Une première phase à 217 millions d’euros pour près de 2 000 logements
Premier instrument issu de la loi Elan, le PPA réunit dix partenaires pour mettre en œuvre un grand programme de réhabilitation urbaine : les collectivités (Ville de Marseille, Métropole Aix-Marseille Provence, Conseil Départemental des Bouches-du-Rhône), les grandes agences publiques (Agence nationale de l’habitat (Anah), Agence nationale de la rénovation urbaine (Anru)), l’association régionale des HLM Paca Corse, l’établissement public foncier (EPF) Paca, Euroméditerranée et la Banques des Territoires. Si la répartition exacte de leurs participations reste à définir, ils mettront tous au pot pour financer la première phase dont le budget est estimé à 217 millions d’euros. « Et ce n’est qu’un début », prévient la présidente de la Métropole, Martine Vassal. Un périmètre de 1 000 hectares délimité par la mer, le boulevard Plombières, le Jarret, le boulevard Baille et une le 7ème arrondissement a été retenu. Il rassemble 200 000 habitants. Et dans cette zone, le ministre a choisi quatre îlots d’immeubles prioritaires qui vont profiter des premières opérations de réhabilitation : Noailles-Ventre (1er), Noailles-Delacroix (1er), Clovis Hugues/Belle de Mai (3e) et Hoche-Versailles (3e). Ces quatre zones regroupent un total de 1 927 logements dans 317 immeubles. Pour les rénover, le PPA va se doter d’une société d’aménagement, la SPLA-IN (société publique locale d’aménagement – d’intérêt national) « pour pouvoir acheter, réhabiliter et remettre les logements sur le marché », explique le ministre. L’État sera actionnaire minoritaire aux côtés de la Métropole et de la Ville dans cette nouvelle structure dont les statuts juridiques « seront votés avant la fin de l’année », promet Julien Denormandie.
Les associations vigilantes sur le risque de « gentrification »
Comme à chacune de ses visites marseillaises, le ministre de la ville et du logement a donné la primeur aux acteurs associatifs.
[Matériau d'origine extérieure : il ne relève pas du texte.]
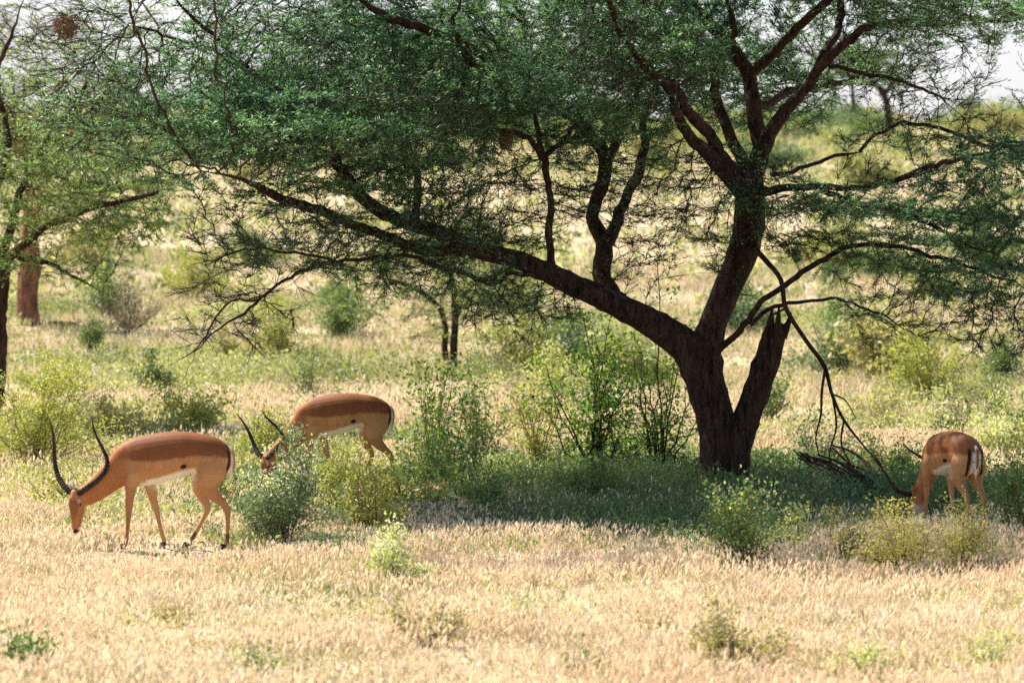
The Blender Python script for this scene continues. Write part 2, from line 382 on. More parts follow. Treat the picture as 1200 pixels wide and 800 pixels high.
def foliage_tree(name, limbs_px, D0, blobs_px, label, cat='tree', trunk_mat=None, leafL=0.046, leafW=0.0115, per=6, tw=0.17, nlv=14,
                 colA=(0.034, 0.112, 0.070), colB=(0.165, 0.315, 0.175), dens=1.0, step=0.10, kill=0.15, seed=1, extra_parts=(), group=None, layer=0.24, sides=12, twign=1.0, rscale=(1.0,), trough=0.10):
    sc = D0 / F_PX
    def conv(L, k=1.0):
        pts = []
        for q in L:
            p = at(q[0], q[1], D0 + (q[3] if len(q) > 3 else 0)); pts.append([p.x, p.y, p.z, q[2] * sc * k])
        return pts
    raw = [conv(L, rscale[min(i_, len(rscale) - 1)]) for i_, L in enumerate(limbs_px)]
    base = Vector(raw[0][0][:3]); base.z = float(H(base.x, base.y)); raw[0][0][2] = base.z - 0.12
    limbs = []
    for k, L in enumerate(raw):
        L = catmull(L, 0.07 if D0 < 60 else 0.3); L[:, 3] = np.maximum(L[:, 3], 0.003)
        rg = np.random.default_rng(seed * 100 + k); m = len(L)
        wob = np.cumsum(rg.normal(0, 1, (m, 3)), 0); wob -= np.linspace(0, 1, m)[:, None] * wob[-1]
        L[:, :3] += wob * (0.011 if k > 1 else 0.007) * np.minimum(1, 0.09 / np.maximum(L[:, 3:4], 0.02)) * (1 if D0 < 60 else 2)
        m = len(L); L[:, 3] *= np.clip((m - np.arange(m)) / (0.25 * m), 0.25, 1) if (k > 1 and L[-1, 3] < 0.06) else 1
        limbs.append(L)
    root = empty(name, base, label=label, cat=cat, group=group); B = np.array(base)
    blobs = []
    for (px, py, dy, rx, ry, rd, n, lf) in blobs_px:
        c = at(px, py, D0 + dy); blobs.append(((c.x, c.y, c.z), (rx * sc, rd, ry * sc), n, lf))
    parts = []
    for k, L in enumerate(limbs):
        ns = sides if L[:, 3].max() > 0.05 else 7
        parts.append(tube(L[:, :3] - B, L[:, 3], ns, trough if ns > 7 else 0.06, seed + k))
    V, F = join(parts); mk_mesh('trunk', V, F, trunk_mat or M_BARK, root, smooth=True)
    for (pname, Ls, mat) in extra_parts:
        pp = []
        for k, L in enumerate(Ls):
            L = catmull(conv(L, .62 if pname == 'dead_branch' else .88), 0.06); pp.append(tube(L[:, :3] - B, np.maximum(L[:, 3], 0.002), 14 if L[:, 3].max() > 0.06 else 6, 0.13 if L[:, 3].max() > 0.06 else 0.06, k))
        V, F = join(pp); mk_mesh(pname, V, F, mat, root, smooth=True)
    if blobs:
        N, par, rad, lfn, n0 = grow(limbs, blobs, dens, step, kill, layer=layer, seed=seed)
        idx = np.arange(n0, len(N)); pr = par[idx]
        rA = np.where(pr < n0, np.minimum(rad[pr], rad[idx] * 1.15), rad[pr]); rA = np.minimum(rA, rad[idx] * 1.5)
        Vb, Fb = prisms(N[pr] - B, N[idx] - B, rA, rad[idx], 5)
        # thin twiglets
        tip = idx[(rad[idx] < 0.0075)]
        rg = np.random.default_rng(seed + 50)
        reps = np.repeat(tip, per); dirp = nrm(N[reps] - N[par[reps]])
        d = nrm(dirp * 0.9 + rg.normal(0, 0.75, (len(reps), 3)) * np.array([1, 1, 0.35])); ln = tw * rg.uniform(0.5, 1.4, len(reps))
        A_ = N[reps] - B; B_ = A_ + d * ln[:, None]
        Vt, Ft = prisms(A_, B_, np.full(len(A_), 0.0030 * twign), np.full(len(A_), 0.0016 * twign), 3)
        V, F = join([(Vb, Fb), (Vt, Ft)]); mk_mesh('branches', V, F, M_TWIG, root)
        # leaves
        sx, sy, sz = N[reps].T * (1.0 if D0 < 60 else 0.4)
        nz = (np.sin(sx * 2.3 + sz * 3 + seed) + np.sin(sy * 2.0 - sx * 1.3 + 2) + np.sin(sz * 11 + sx * 1.1 + sy) + np.sin(sx * 4.7 - sy * 3.9 + sz * 6)) / 4
        lf = lfn[reps] * np.clip(0.82 + 1.25 * nz, 0.10, 1.0); q = np.repeat(np.arange(len(reps)), nlv); q = q[rg.random(len(q)) < lf[q]]
        t = rg.uniform(0.0, 1.08, len(q)); P = A_[q] + d[q] * (ln[q] * t)[:, None] + rg.normal(0, 0.008, (len(q), 3))
        sd_ = nrm(np.cross(d[q], np.array([0, 0, 1.0])) + 1e-6) * rg.choice([-1, 1], (len(q), 1))
        ld = nrm(d[q] * 0.65 + sd_ * 0.8 + rg.normal(0, 0.28, (len(q), 3)) + np.array([0, 0, 0.12])); L_ = leafL * rg.uniform(0.6, 1.35, len(q))
        V, F = leaves(P, ld, L_, leafW * rg.uniform(0.7, 1.4, len(q)), nrm(np.array([0, 0, 1.0]) + rg.normal(0, 0.55, (len(q), 3))))
        wP = P + B; cn = 0.45 + 0.45 * snoise(wP[:, 0], wP[:, 1] + 2.2 * wP[:, 2], 2.4, seed) + rg.normal(0, 0.2, len(q)); cn = np.clip(cn, 0, 1)[:, None]
        col = np.array(colA) + (np.array(colB) - np.array(colA)) * cn
        print(name, 'nodes', len(N), 'leaves', len(q))
        mk_mesh('crown', V, F, M_LEAF, root, colr=np.repeat(col, 4, 0))
        root['_n'] = 0; del root['_n']
        return root, N, rad
    return root, None, None

DT = ground(850, 574).y
print('tree distance', DT)
limbs = [
 [(852,583,36,0),(848,545,29,0),(842,505,25,0),(829,462,25,0),(818,425,27,0),(800,402,21,0),(760,374,18,-.1),(700,345,15,-.3),(640,319,12.5,-.6),(585,299,11,-.9),(535,284,10,-1.2),(480,262,9,-1.4),(435,243,8,-1.7),(408,214,7,-1.9),(385,190,5,-2.1),(340,165,4,-2.3),(290,150,3,-2.6)],
 [(826,450,24,0),(828,412,22,0),(838,378,18,.1),(852,345,18,.1),(868,308,19,.1),(878,270,20,.1),(881,235,20,.1),(884,205,16,.1),(893,165,11,.2),(884,125,10,.3),(877,88,9,.4),(862,62,9,.4),(845,40,8,.3),(822,18,7,.2),(800,-2,7,0),(775,-30,5,-.3)],
 [(545,292,8,-1.1),(492,290,7,-1.3),(440,268,6,-1.6),(380,240,6,-2),(320,222,5,-2.4),(285,208,4,-2.7),(235,200,3,-2.9)],
 [(648,322,6,-.5),(643,270,5.5,-.5),(637,212,5,-.5),(634,186,6,-.5),(612,160,4,-.8),(580,148,3.5,-1.1),(540,141,3,-1.4)],
 [(636,186,5,-.5),(656,168,4,-.3),(672,150,3.5,0),(690,120,3,.3)],
 [(634,188,5,-.5),(630,150,4,-.6),(622,120,3,-.8)],
 [(728,352,12,-.2),(708,318,12,0),(712,288,12,.1),(697,255,9,.2),(704,215,9,.2),(706,190,9,.2),(692,162,8,.3),(672,140,7,.4),(640,118,5,.6),(600,100,4,.9)],
 [(713,285,10,.1),(728,240,7,.3),(744,200,7,.5),(752,165,6,.6),(750,140,5,.7),(770,110,4,1.0),(800,90,3,1.3)],
 [(706,195,8,.2),(722,165,6,.3),(730,140,5,.1),(745,110,4,-.2),(740,80,3.5,-.4)],
 [(488,264,6,-1.3),(496,232,5.5,-1.1),(486,200,5,-.9),(470,170,4,-.7)],
 [(656,334,5,-.6),(602,320,5,-.9),(582,337,4.5,-1.1),(528,324,4.5,-1.4),(467,302,4,-1.7),(400,309,4,-2),(355,320,3.5,-2.2),(303,351,3,-2.5),(253,391,2.5,-2.7),(234,410,2,-2.8),(215,447,1.4,-2.9),(192,473,.9,-3)],
 [(303,351,2.2,-2.5),(262,357,2,-2.6),(240,392,1.6,-2.7),(222,412,1.2,-2.8),(194,429,.9,-2.9)],
 [(400,309,3,-2),(345,300,2.5,-2.2),(300,290,2,-2.4),(262,300,1.6,-2.5),(240,330,1.2,-2.6)],
 [(875,228,15,0),(848,208,12,-.2),(822,182,10,-.4),(803,160,8,-.6),(790,130,6,-.8),(768,95,5,-1.1),(742,60,4,-1.4),(700,30,3,-1.7)],
 [(880,215,12,0),(866,182,9,.2),(850,150,8,.3),(836,116,7.5,.4),(833,78,6.5,.3),(843,57,6,.2),(856,30,5,0),(850,0,4.5,-.2),(845,-30,4,-.5)],
 [(862,205,10,0),(838,170,9,-.3),(814,132,7.5,-.6),(796,103,6,-.9),(768,82,5,-1.2),(738,62,4,-1.6)],
 [(877,90,9,.4),(900,68,8,.3),(922,45,7,.1),(946,20,6.5,-.1),(970,0,6,-.3),(998,-25,5,-.5)],
 [(886,195,13,.1),(905,155,11,.0),(926,125,9.5,-.1),(944,100,8.5,-.2),(956,82,8,-.3),(978,58,7,-.4),(1005,41,6,-.5),(1052,30,5.5,-.6),(1100,33,5,-.8),(1140,28,4,-1),(1180,31,3.5,-1.2),(1220,20,3,-1.4)],
 [(956,82,8,-.3),(963,58,7,-.1),(981,30,6,.1),(985,0,6,.3),(986,-30,5,.5)],
 [(970,80,3.5,-.3),(1000,87,3,-.5),(1036,95,3,-.6),(1097,110,2.2,-.8),(1120,130,1.6,-.9)],
 [(828,424,8,.0),(846,408,7,-.1),(874,384,6.5,-.2),(888,360,6,-.3),(935,318,5.5,-.5),(982,290,5,-.7),(1030,286,4.5,-.9),(1090,300,4,-1.1),(1140,312,3.5,-1.3),(1190,332,3,-1.5),(1230,350,2,-1.6)],
 [(880,379,4.5,-.2),(911,360,4,-.2),(952,357,3.2,-.1),(990,351,3,0),(1035,368,2.4,.1),(1075,395,2,.2)],
 [(890,222,8,0),(925,222,6.5,-.3),(962,226,6,-.6),(1015,224,5,-.9),(1052,214,5,-1.1),(1088,197,4.5,-1.3),(1140,188,4,-1.5),(1200,172,3,-1.7)],
 [(962,226,5,-.6),(1010,245,4,-.8),(1060,262,3.5,-1),(1120,285,3,-1.2),(1170,300,2.5,-1.4)],
 [(1010,178,3,.3),(1030,164,3,.2),(1060,152,3.2,.1),(1104,156,3,0),(1140,166,3,-.1),(1165,174,3,-.2),(1210,165,2.4,-.3)],
 [(905,205,4,0),(950,190,3.4,.2),(985,183,3,.3),(1012,178,2.6,.3)],
 [(862,62,6,.4),(800,50,5,1.2),(720,40,4.5,2.0),(640,35,4,2.6)],
 [(884,125,7,.3),(930,105,6,1.2),(990,95,5,2.1),(1050,85,4,2.8)],
 [(800,-2,6,0),(730,-25,5,-.8),(650,-30,4.5,-1.4),(560,-15,4,-1.9)],
 [(672,140,6,.4),(640,110,6,-.4),(590,100,6.5,-1.2),(560,78,6.5,-1.8),(540,62,6,-2.0),(530,30,5,-2.2),(538,0,4,-2.3),(520,-30,3,-2.4)],
 [(590,100,5,-1.2),(560,66,6,-1.6),(500,40,7,-1.9),(470,24,7,-2.1),(440,6,6,-2.2),(400,-20,5,-2.3)],
 [(408,214,5,-1.9),(360,130,4,-1.6),(290,85,4,-1.5),(245,45,3.5,-1.6),(205,0,3,-1.8),(190,-30,3,-2)],
 [(742,60,4,-1.4),(720,20,4,-2.2),(700,-30,3.5,-3.0),(660,-60,3,-3.8)],
 [(985,-30,5,.5),(960,-60,4,-1.5),(900,-80,3,-3.2)],
 [(290,85,3.5,-1.5),(240,55,3,-1.5),(190,40,2.6,-1.6),(150,30,2,-1.7)],
]
Z_ = 0.0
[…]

Le matin de sa visite, Julien Denormandie a donc passé une heure avec les représentants, du collectif du 5 novembre, d’Emmaus, de la fondation Abbé Pierre ou encore de l’association Un centre ville pour tous. « Il y aura un comité de pilotage impliquant les associations qui pourront participer directement au projet », promet le ministre. Seulement, des voix s’élèvent déjà pour remettre en doute la méthode : « On nous parle de concertation alors que les élus ont aujourd’hui signé un document sur leuel nous n’avons même pas été consultés », dénonce Fathi Bouaroua, membre du collectif du 5 novembre et ex-directeur régional Paca de la Fondation Abbé Pierre. Il craint également que les grandes opérations d’aménagement ne servent de prétexte « pour remplacer les pauvres du centre-ville par des plus riches ». La charte de relogement signée par les élus, l’Etat et l’ensemble des associations est censée assurer aux personnes évacuées un logement dans le même quartier. « Mais cela ne sera pas possible sans l’application et l’extension du permis de louer et l’encadrement des loyers », insiste Fathi Bouaroua.